What Gear Has Disappointed You?


While it's clearly not an absolute fact, we tend to have an expectation that a more expensive product should be better.  Within a given brand it really should be a fact, but because there's a wide range of factors in play when it comes to pricing it's not necessarily true when comparing different brands.  I think that it's fair to say that when we purchase a more expensive product we generally have an expectation that it'll perform better.  In the cases where our experience confirms this belief it can be the result of the product actually being better and/or some expectation bias. In a sense, it doesn't really matter which it is.

With this in mind, have you ever purchased a product expecting it to be superior only find that it was clearly inferior in your experience?

 

mceljo

I had a Blue Circle BC-204 and couldn't get it to sound good in my system. Plus it was unreliable and shipped it twice for repairs. 

@petaluman

Yeah, I do still have an Onkyo Integra TX-88 receiver from 1986 that is much better than those 70’s products... closer in sound quality to the new Marantz nr1200, but still the new Marantz is better and plus has just as much power and all the modern features and hookups.

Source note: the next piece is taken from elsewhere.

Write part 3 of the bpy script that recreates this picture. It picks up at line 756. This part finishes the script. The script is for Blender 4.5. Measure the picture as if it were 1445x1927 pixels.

Aavik U-380. Sounds brittle, bright and with a high pitch whinny noise. Just like a PA amp.

NAD M10. Unengaging, flat and lifeless

Esoteric K-03XD. Smooth is all it got.

 

Over the years I have been fortunate to work with dealers who not only had decent rooms to demo gear, but who let me take things home or delivered them so I could demo them in my listening room. So in my case here’s a list of gear that I auditioned extensively but declined to purchase. 
 

B&W 801 and 802 D3 - At first they sounded good, very detailed with excellent reproduction of timbre of instruments. But after 30 minutes of listening to some of our favorite recordings we found the sound tiring and thought it shrill and grainy. The switch from Ayre Acoustics monoblocks to McIntosh solid state monoblocks did not improve things. Perhaps a warmer, high powered tube amp would have helped, but I was not interested in buying new amps too.

Luxman L-509X - Loved the sound at the dealer, but when I brought it home it clipped audibly in my large room at high volume on my relatively inefficient 4-ohm speakers, which drop to 2 ohms. Perhaps the impedance of the speakers, and the power requirements of my speakers and large room. (My amp is 250w at 8 and 500w at 4 ohms continuous, and good with 2 ohm loads, so twice the power of the Luxman integrated and never a hint of clipping.)

Wilson Sabrina - Really nice sound but not worth the money in my view and not audibly enough superior to my old Aerial Acoustics Model 8b’s.

 


 

 

Vincent Audio SV-500 hybrid amp. It was sterile, lean, and bright sounding.

It sounded like bad Class D, even though it was AB with a tube input stage. The person who bought it from me loved it though so taste matters.